Write out each line in which the string "picture" is present.
━━━ DATA SECTION ━━━
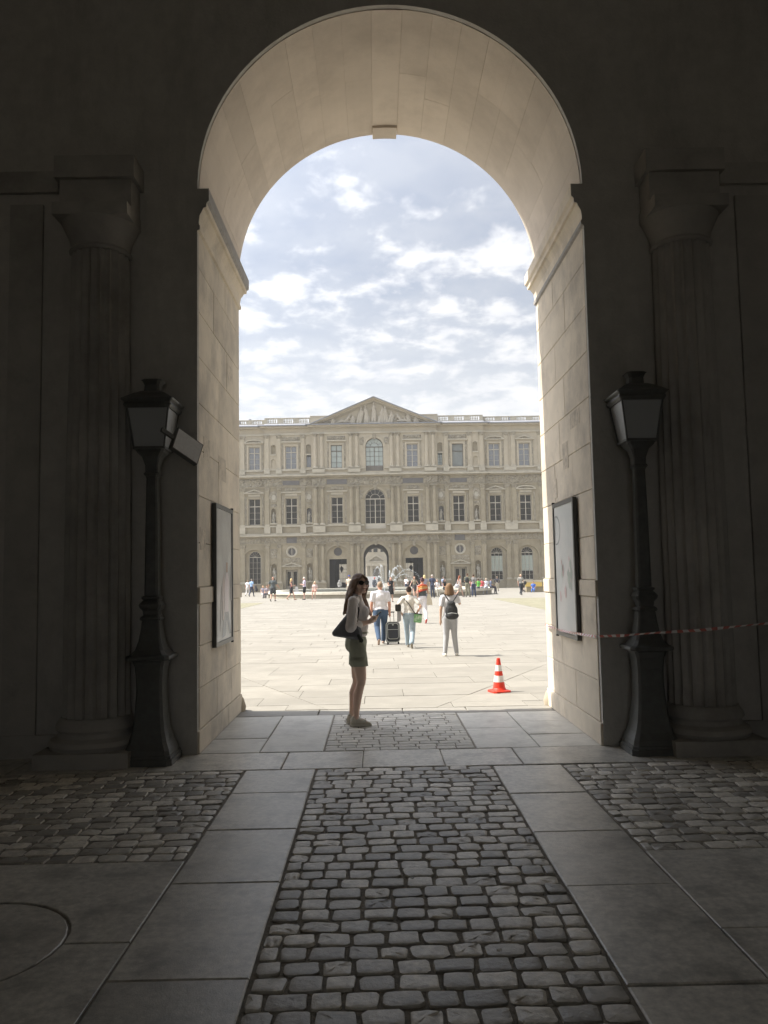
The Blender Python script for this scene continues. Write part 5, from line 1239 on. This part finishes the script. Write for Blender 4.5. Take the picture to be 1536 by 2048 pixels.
# -- the woman with sunglasses, in the arch ------------------------------------------------
def main_woman():
    # local: +Y is where her body faces (to the right of the picture), +X is the side turned to the camera
    t = thing('person', 'young woman with sunglasses, pale blouse and dark green shorts standing in the archway', 'person', (-0.225, 9.25, .008), (0, 0, -pi/2))
    sk = skin((.74, .53, .43)); vox = .0085
    mb = MB()
    hipR, hipL = V(.085, -.01, .89), V(-.085, .0, .89)
    kR, aR = V(.09, .02, .47), V(.09, -.03, .075); kL, aL = V(-.08, .035, .47), V(-.085, -.02, .08)
    kR = V(.085, .03, .475); aR = V(.085, -.035, .08); kL = V(-.085, -.02, .475); aL = V(-.085, -.085, .08)
    shR, shL = V(.165, -.045, 1.40), V(-.165, -.01, 1.40)
    eR, wR = V(.215, -.065, 1.115), V(.085, .115, 1.155); eL, wL = V(-.20, .01, 1.12), V(-.03, .17, 1.16)
    nb, hd = V(0, -.005, 1.44), V(0.01, .035, 1.585)
    for hp, k, a in ((hipR, kR, aR), (hipL, kL, aL)):
        capsule(mb, hp, k+V(0, 0, .06), .098, .062, 14); capsule(mb, k+V(0, .004, .06), k, .056, .052, 14)
        c = k.lerp(a, .32)+V(0, -.018, 0); capsule(mb, k, c, .047, .053, 14); capsule(mb, c, k.lerp(a, .72)+V(0, -.008, 0), .053, .037, 14); capsule(mb, k.lerp(a, .72)+V(0, -.008, 0), a, .037, .031, 14)
        capsule(mb, a+V(0, -.02, -.045), a+V(0, .12, -.05), .03, .024)
    ellipsoid(mb, V(0, -.015, .93), .145, .11, .12); ellipsoid(mb, V(0, 0, 1.08), .112, .08, .14); ellipsoid(mb, V(0, 0, 1.26), .13, .09, .16)
    for s in (-1, 1): ellipsoid(mb, V(s*.06, .075, 1.265), .055, .05, .055)
    capsule(mb, shR, shL, .047, .047); capsule(mb, nb, hd+V(0, -.015, -.06), .05, .046)
    for S, e, w in ((shR, eR, wR), (shL, eL, wL)): capsule(mb, S, e, .045, .036); capsule(mb, e, e.lerp(w, .35), .036, .036); capsule(mb, e.lerp(w, .35), w, .036, .023)
    # hands with fingers closed round the phone
    ph = V(.03, .205, 1.195)
    for s, w in ((1, wR), (-1, wL)):
        pal_ = w.lerp(ph, .45)+V(s*.015, 0, 0); d = (ph-w).normalized()
        capsule(mb, w, pal_, .023, .030); capsule(mb, pal_, pal_+d*.03+V(0, 0, .005), .028, .024)
        for i in range(4):
            off = V(s*.012, (i-1.5)*.014, -.012+.006*i); b0 = pal_+off+d*.02; b1 = b0+V(-s*.004, .018, .028+.003*(i in (1, 2))); b2 = b1+V(-s*.022, .006, .014)
            capsule(mb, b0, b1, .0095, .0085, 6); capsule(mb, b1, b2, .0085, .007, 6)
        b0 = pal_+V(-s*.006, -.012, .015); capsule(mb, b0, b0+V(-s*.008, .022, .028), .0105, .009, 6); capsule(mb, b0+V(-s*.008, .022, .028), b0+V(-s*.012, .044, .036), .009, .0075, 6)
    # head turned towards the camera: its forward direction is between +Y and +X
    Hm = Matrix.Rotation(radians(-60), 3, 'Z') @ Matrix.Rotation(radians(2), 3, 'X')
    H = lambda a, b, c: hd + Hm @ V(a, b, c)
    M4 = Hm.to_4x4()
    ellipsoid(mb, H(0, -.012, .03), .073, .090, .088, Hm, 18, 12); ellipsoid(mb, H(0, .022, -.035), .055, .058, .075, Hm, 16, 10); capsule(mb, H(-.014, .062, -.086), H(.014, .062, -.086), .021, .021)
    capsule(mb, H(0, .082, .022), H(0, .103, -.012), .009, .0135, 8); ellipsoid(mb, H(0, .098, -.017), .017, .012, .009, Hm)
    ellipsoid(mb, H(0, .084, -.047), .023, .010, .0058, Hm); ellipsoid(mb, H(0, .082, -.057), .020, .011, .0068, Hm)
    for s in (-1, 1): ellipsoid(mb, H(s*.045, .052, -.018), .026, .026, .026, Hm); ellipsoid(mb, H(s*.072, -.008, -.005), .009, .018, .03, Hm); ellipsoid(mb, H(s*.03, .073, .035), .028, .018, .009, Hm)
    blob('body', mb, sk, t, .0062, 1)
    for s in (-1, 1):
        m_ = MB(); ellipsoid(m_, H(s*.031, .080, .016), .013, .008, .009, Hm); m_.build('eye', plain('eye', (.6, .58, .55), .2), t, True)
    m_ = MB(); capsule(m_, H(-.017, .0925, -.051), H(.017, .0925, -.051), .0042, .0042, 8); m_.build('lips', plain('lips', (.36, .14, .12), .5), t, True)
    # blouse: loose, with folds, sleeves rolled below the elbow
    mb = MB(); o = .016
    ellipsoid(mb, V(0, 0, 1.27), .145, .105, .165); ellipsoid(mb, V(0, .008, 1.12), .135, .112, .13); ellipsoid(mb, V(0, .0, 1.04), .14, .108, .085)
    for s in (-1, 1): ellipsoid(mb, V(s*.06, .08, 1.265), .07, .058, .075)
    ellipsoid(mb, V(0, .075, 1.13), .11, .05, .12); capsule(mb, shR, shL, .06, .06); capsule(mb, V(0, -.008, 1.38), V(0, .0, 1.455), .085, .055)
    for S, e, w in ((shR, eR, wR), (shL, eL, wL)):
        m1 = S.lerp(e, .5); capsule(mb, S, m1, .060, .066); capsule(mb, m1, e+V(0, -.012, -.005), .066, .064); capsule(mb, e+V(0, -.01, -.005), e.lerp(w, .38), .060, .048)
        for q in range(6): a_ = S.lerp(e, .2+.13*q); ellipsoid(mb, a_+V(.03*sin(q*2.3), .045*cos(q*1.7), 0), .035, .03, .012)
    for q in range(9): a_ = q*.7; capsule(mb, V(.10*cos(a_), .085*sin(a_), 1.02), V(.115*cos(a_+.25), .098*sin(a_+.25), 1.20), .028, .012)
    bl = blob('blouse', mb, cloth('pale blouse cotton', (.78, .74, .73), .5, 35), t, .011, 2)
    for S, e, w in ((shR, eR, wR), (shL, eL, wL)):
        d = (w-e).normalized(); c0 = e.lerp(w, .34); m_ = MB(); capsule(m_, c0-d*.008, c0+d*.022, .051, .050, 14); blob('cuff', m_, cloth('pale blouse cotton', (.78, .74, .73), .5, 35), bl, .010, 1)
    m_ = MB(); m_.tube([V(.052*cos(a), -.006+.048*sin(a), 1.462-.012*sin(a)) for a in [2*pi*i/20 for i in range(21)]], .011, 8); m_.build('collar', cloth('pale blouse cotton', (.78, .74, .73), .5, 35), bl, True)
    # shorts with turn-ups, pocket and belt
    M_sh = cloth('dark green cotton', (.33, .345, .275), .5, 40)
    mb = MB(); ellipsoid(mb, V(0, -.022, .93), .158, .128, .125); ellipsoid(mb, V(0, -.055, .90), .13, .098, .10)
    capsule(mb, hipR+V(0, -.005, .02), hipR.lerp(kR, .33)+V(.004, .005, 0), .103, .098, 16); capsule(mb, hipL+V(0, -.005, .02), hipL.lerp(kL, .33), .103, .096, 16)
    mb2 = mb; so = blob('shorts', mb, M_sh, t, .011, 2)
    for hp, k in ((hipR, kR), (hipL, kL)):
        c0 = hp.lerp(k, .31); d = (k-hp).normalized(); m_ = MB(); rs = []
        for q, rr in ((-.01, .100), (-.01, .104), (.095, .102), (.095, .088)):
            cc = c0+d*q; rs.append([tuple(cc+V(rr*cos(2*pi*j/20), rr*sin(2*pi*j/20), 0)) for j in range(20)])
        m_.loft(rs, False); m_.build('turn_up', M_sh, so, True)
    m_ = MB(); m_.tube([V(.142*cos(a), -.008+.112*sin(a), 1.035) for a in [2*pi*i/24 for i in range(25)]], .013, 6); m_.build('waistband', M_sh, so, True)
    m_ = MB(); m_.tube([V(.150, .05, 1.0), V(.168, .025, .95), V(.176, -.005, .90)], .006, 5); m_.build('pocket_edge', cloth('dark green piping', (.05, .065, .045)), so)
    # shoes: pale canvas, dark line at the sole
    M_shoe = cloth('pale canvas shoe', (.60, .57, .50), .3, 60)
    for a in (aR, aL):
        mb = MB(); capsule(mb, a+V(0, -.035, -.042), a+V(0, .07, -.046), .034, .032); capsule(mb, a+V(0, .07, -.046), a+V(0, .15, -.056), .032, .021); capsule(mb, a+V(0, -.025, -.03), a+V(0, -.018, .002), .036, .035); capsule(mb, a+V(0, .0, -.01), a+V(0, .09, -.045), .030, .026); sh_ = blob('shoe', mb, M_shoe, t, .008, 2)
        m_ = MB(); pts = [(.034*cos(q)*(1.05 if sin(q) > 0 else 1), .045+(.135 if sin(q) > 0 else .115)*sin(q)) for q in [2*pi*i/24 for i in range(24)]]
        m_.poly([(a.x+p[0], a.y+p[1]) for p in pts], a.z-.082, a.z-.058).build('sole', plain('white rubber', (.66, .64, .58), .6), sh_)
        for q in range(4): m_ = MB(); m_.tube([a+V(-.018, .05+.022*q, .002-.010*q), a+V(.018, .058+.022*q, .002-.010*q)], .0035, 5); m_.build('lace', plain('white lace', (.7, .7, .66), .8), sh_)
    # hair: long, centre parted, falling behind the near shoulder and in front of the far one
    mb = MB(); ellipsoid(mb, H(0, -.030, .040), .086, .094, .092, Hm, 18, 12)
    def lock(pts, r0, r1, m=None):
        n = len(pts); m = m or mb
        for i in range(n-1): capsule(m, pts[i], pts[i+1], r0+(r1-r0)*i/(n-1), r0+(r1-r0)*(i+1)/(n-1), 7)
    rdh = random.Random(11)
    for i in range(20):
        a = pi*.86+pi*1.28*i/19; p = H(.078*cos(a), -.03+.082*sin(a), .035)
        e_ = V(-.02+.085*cos(a)*.8, -.105+.05*sin(a)+rdh.uniform(-.01, .01), 1.30+rdh.uniform(-.05, .02)); mid = p.lerp(e_, .45)+(p-hd).normalized()*.022
        lock([p, mid, e_], .024, .013)
    # the curtain on the far, camera-left cheek and the long front lock
    for i in range(7):
        q = i/6; p = H(-.060-.020*q, .050-.05*q, .055-.01*q); lock([p, H(-.080-.006*q, .040-.06*q, -.02), V(-.085+.03*q, .085-.03*q, 1.44), V(-.105+.025*q, .125-.02*q, 1.33), V(-.085+.03*q, .155-.02*q, 1.22+.03*rdh.random())], .019, .009)
    for i in range(6):
        q = i/5; p = H(.060+.018*q, .045-.06*q, .06-.01*q); lock([p, H(.082+.005*q, .012-.05*q, -.03), V(.10-.01*q, -.075-.02*q, 1.46), V(.10, -.13-.01*q, 1.36), V(.085-.03*q, -.155, 1.24+.04*rdh.random())], .020, .009)
    for s in (-1, 1): lock([H(s*.006, .062, .098), H(s*.045, .072, .062), H(s*.072, .052, .015), H(s*.080, .025, -.04)], .016, .014)
    blob('hair', mb, material('dark brown hair', (.20, .125, .08), .5, .3, 40, 1.0, 120, (.30, .19, .12), .7, 14, bdist=.01, streak=(6, 6, .6), spec=.4), t, .0075, 1)
    # sunglasses
    sg = thing('sunglasses', 'dark sunglasses on the face of the young woman in the archway', 'sunglasses', tuple(V(-0.225, 9.25, .008)+Matrix.Rotation(-pi/2, 3, 'Z') @ hd)); sg.rotation_euler = (Matrix.Rotation(-pi/2, 3, 'Z') @ Hm).to_euler()
    ml = glass('dark lens', (.012, .010, .010), .06)
    for s in (-1, 1):
        pts = [(s*.034+.029*cos(a)*(1.0), .016+.023*sin(a)*(1 if sin(a) > 0 else 1.05)+(.004*cos(a)*s if sin(a) > 0 else 0)) for a in [2*pi*i/18 for i in range(18)]]
        m_ = MB(); m_.plate(pts, [], .092, .095); 
        m_.v = [(x_, y_-.35*abs(x_)**1.6, z_) for x_, y_, z_ in m_.v]; m_.build('lens', ml, sg)
        m_ = MB(); p_in = [((a-s*.034)*.9+s*.034, (b-.016)*.9+.016) for a, b in pts]; p_out = [((a-s*.034)*1.1+s*.034, (b-.016)*1.12+.016) for a, b in pts]
        m_.plate(p_out, [p_in], .091, .0985); m_.v = [(x_, y_-.35*abs(x_)**1.6, z_) for x_, y_, z_ in m_.v]; m_.build('rim', M_ironf, sg)
        MB().tube([(s*.066, .086, .028), (s*.078, .05, .024), (s*.082, -.01, .014), (s*.078, -.03, -.005)], .004, 6).build('temple', M_ironf, sg)
    MB().tube([(-.008, .094, .022), (0, .097, .025), (.008, .094, .022)], .0035, 6).build('bridge', M_ironf, sg)
    # phone
    W = lambda p: tuple(V(-0.225, 9.25, .008)+Matrix.Rotation(-pi/2, 3, 'Z') @ p)
    pn = thing('phone', 'dark smartphone held in both hands by the woman in the archway', 'phone', W(ph+V(0, .012, .03)), (0, radians(-40), 0))
    MB().plate(rbox(-.072, .072, 0, 0, -.005, .004, .003, 3), [], -.036, .036).build('phone_body', plain('dark phone', (.03, .03, .035), .3), pn)
    MB().box(-.066, .066, -.032, .032, .0042, .0050).build('screen', glass('phone screen', (.02, .02, .025), .08), pn)
    # shoulder bag: soft triangular tote behind her hip
    tb = thing('tote_bag', 'large dark triangular tote bag hanging from the shoulder of the woman in archway', 'bag', W(V(.17, -.02, 0)), (0, 0, -pi/2))
    mb = MB(); th = .05
    q = [(-.270, 1.035), (-.262, 1.062), (-.075, 1.285), (-.03, 1.30), (.02, 1.20), (.075, 1.05), (.07, .985), (.035, .965), (-.245, 1.01)]
    A_ = [V(th*.35, a, b) for a, b in q]; B_ = [V(-th*.35, a, b) for a, b in q]
    cen = (-.08, 1.10); n_ = len(q)
    q2 = [(cen[0]+(a-cen[0])*.80, cen[1]+(b-cen[1])*.80) for a, b in q]
    vs = [(.024, a, b) for a, b in q]+[(.060, a, b) for a, b in q2]+[(-.024, a, b) for a, b in q]+[(-.050, a, b) for a, b in q2]; fs = [tuple(range(n_, 2*n_)), tuple(reversed(range(3*n_, 4*n_)))]
    for j in range(n_): k = (j+1) % n_; fs += [(j, k, n_+k, n_+j), (2*n_+k, 2*n_+j, 3*n_+j, 3*n_+k), (k, j, 2*n_+j, 2*n_+k)]
    mb.add(vs, fs); blob('bag_body', mb, cloth('dark bag leather', (.15, .152, .165), .3, 30, .6), tb, .010, 4)
    for xx in (-.025, .03): MB().tube([(xx, -.10, 1.25), (xx-.01, -.05, 1.36), (xx-.03, -.03, 1.455), (xx-.045, 0.015, 1.44), (xx-.01, .04, 1.30), (xx, .02, 1.18)], .008, 6).build('strap', M_ironf, tb)
    m_ = MB(); capsule(m_, (.05, .03, 1.02), (.06, .065, .96), .02, .024); blob('handkerchief_knot', m_, cloth('dark scarf', (.05, .055, .05)), tb, .01)
main_woman()
bake_blobs()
━━━
RIGHT ANSWER:
The Blender Python script for this scene continues. Write part 5, from line 1239 on. This part finishes the script. Write for Blender 4.5. Take the picture to be 1536 by 2048 pixels.
    # local: +Y is where her body faces (to the right of the picture), +X is the side turned to the camera